Kiri and Lou is a Kiwi-made kids show which aims to help children tackle their emotions. Photo / Supplied
You might know Harry Sinclair and Don McGlashan from 80s musical comedy duo The Front Lawn.
A whole new generation around the globe is getting to know them as the brains behind children's show Kiri and Lou.
Pitched at kids aged 3-7, the stop-motion animation is about the adventures of a dinosaur called Kiri and a purple creature named Lou in prehistoric Aotearoa - complete with catchy songs.
Available on TVNZ's Heihei and OnDemand platforms since last year, the show has been picked up by the BBC and selected for the New York International Children's Film Festival.
Beyond that, the five-minute episodes are also screening - or set to - across parts of Africa, North America, Europe and the Middle East.
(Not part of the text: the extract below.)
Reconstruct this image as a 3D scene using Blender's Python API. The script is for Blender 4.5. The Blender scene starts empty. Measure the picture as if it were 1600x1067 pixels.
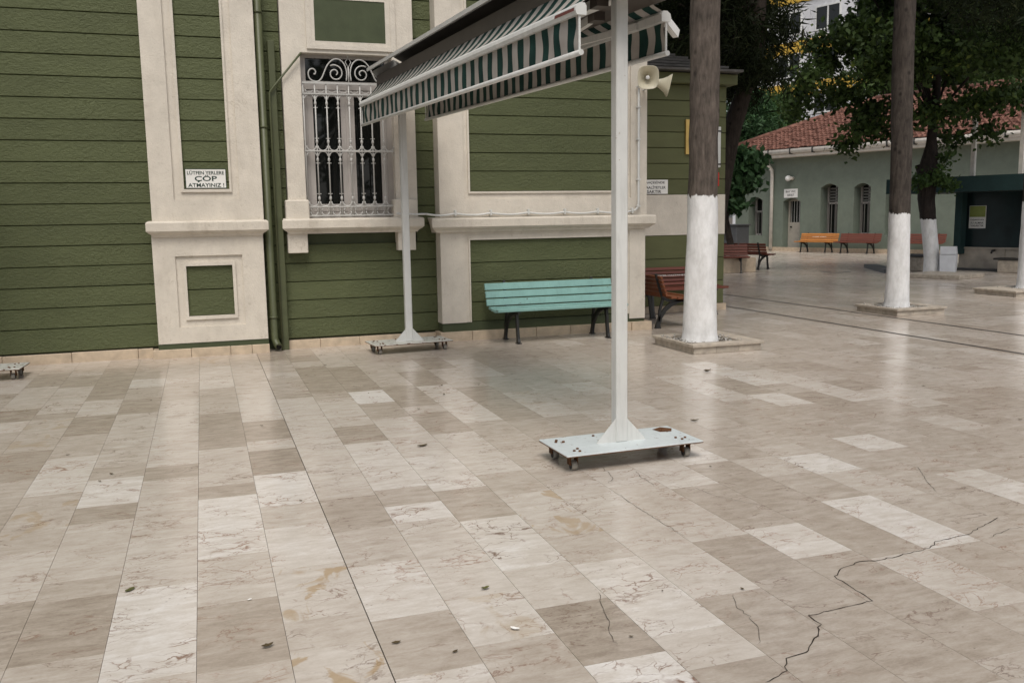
import bpy, bmesh, math, random
import numpy as np
from mathutils import Vector, Matrix
R = math.radians
SC = bpy.context.scene
COL = SC.collection
rnd = random.Random(7)

# ------------------------------------------------------------------ camera, world, sun, exposure
F, YAW, PITCH, ROLL, CH = 1409.1, -0.3272, -0.13697, -0.016435, 1.6
def rot3(yaw, pitch, roll):
    B = np.array([[1, 0, 0], [0, 0, -1], [0, 1, 0.]])
    c, s = math.cos(roll), math.sin(roll); Rr = np.array([[c, -s, 0], [s, c, 0], [0, 0, 1]])
    c, s = math.cos(pitch), math.sin(pitch); Rp = np.array([[1, 0, 0], [0, c, -s], [0, s, c]])
    c, s = math.cos(yaw), math.sin(yaw); Ry = np.array([[c, -s, 0], [s, c, 0], [0, 0, 1]])
    return Ry @ B @ Rp @ Rr
CM = rot3(YAW, PITCH, ROLL)
cam_d = bpy.data.cameras.new('camera'); cam = bpy.data.objects.new('camera', cam_d); COL.objects.link(cam)
mw = Matrix([list(CM[i]) + [0] for i in range(3)] + [[0, 0, 0, 1]]); mw.translation = (0, 0, CH)
cam.matrix_world = mw
cam_d.sensor_width = 36; cam_d.lens = F / 1600 * 36; cam_d.clip_end = 800; cam_d.clip_start = 0.05
SC.camera = cam
SC.render.resolution_x, SC.render.resolution_y = 1024, 682

SUN_EL, SUN_AZ = R(58), R(198)        # azimuth clockwise from +Y: high, behind the camera
world = bpy.data.worlds.new('World'); SC.world = world; world.use_nodes = True
wn = world.node_tree.nodes; wl = world.node_tree.links
sky = wn.new('ShaderNodeTexSky'); sky.sky_type = 'NISHITA'; sky.sun_disc = False
sky.sun_elevation = SUN_EL; sky.sun_rotation = SUN_AZ; sky.air_density = 1.0; sky.dust_density = 3.0; sky.ozone_density = 1.0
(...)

If you've not got kids - or you've not been paying attention - Sinclair writes and directs the show and they collaborate on the songs. McGlashan also writes the scores for the episodes.
"I wanted to do something meditative, gentle and kind and not so in-your-face as a lot of stuff on TV," Sinclair tells TimeOut.
"I started thinking about a space it could take place in, I thought about the New Zealand bush and how the sort of stillness and beauty of it."
The characters learn life lessons from manners to mindfulness. In one episode, Lou finds himself stuck on a lily pad in the middle of a lake and uses his calm, inner voice to make it safely back to shore.
"We carry those anxieties with us into adulthood and it's lovely to be working on something that speaks to their condition," McGlashan says.
"Parenting is such hard work and so it's such a lonely business ... finding an ally is a great thing."
The duo enlisted an ally of their own to voice one of the characters.
"The pilot sat around for a while before we could get the funding to do the rest of it and Jemaine Clement agreed to do one of the voices," McGlashan says.
Clement was in Canada working on Steven Spielberg's The Big Friendly Giant while McGlashan was staying in an apartment in Vancouver. Sinclair was in Los Angeles so flew north to meet them.
"We all converged in a little apartment and we put the mattresses up against the doors and windows. We recorded Jemaine's voice into a microphone and a laptop," McGlashan says.
With Clement on board as Lou and Olivia Tennet as Kiri, the duo secured funding and the animation talents of Kiwi Antony Elworthy, who was the lead animator on Wes Anderson's Isle of Dogs.
Elworthy returned to New Zealand with his family and the stop-motion animation studio Stretchy was set up in Christchurch. At one point, two animators from the Wallace and Gromit team were working on the show.
"At different times there's been this whole kind of workshop of really cool animators from different parts of the world, plus some Kiwis," McGlashan says.
"It's a very happy little gang," says Sinclair. "We got to the studio in Christchurch and these animators are working silently, moving tiny bits of clay, one frame and then one frame and then one frame.
"I don't really know how they do it," Sinclair admits.
Despite the international success, the pair promise the show will stay true to its roots.
"I think what is appealing to people is the New Zealand-ness of it," Sinclair says.
The voices aren't being re-dubbed in English-speaking territories either, McGlashan says.
"In Canada it's playing with Kiwi voices and in England it's going out that way too. So that's a triumph. That's either because of the intrinsic qualities of the show or because the Kiwi accent is something that people now know in the world."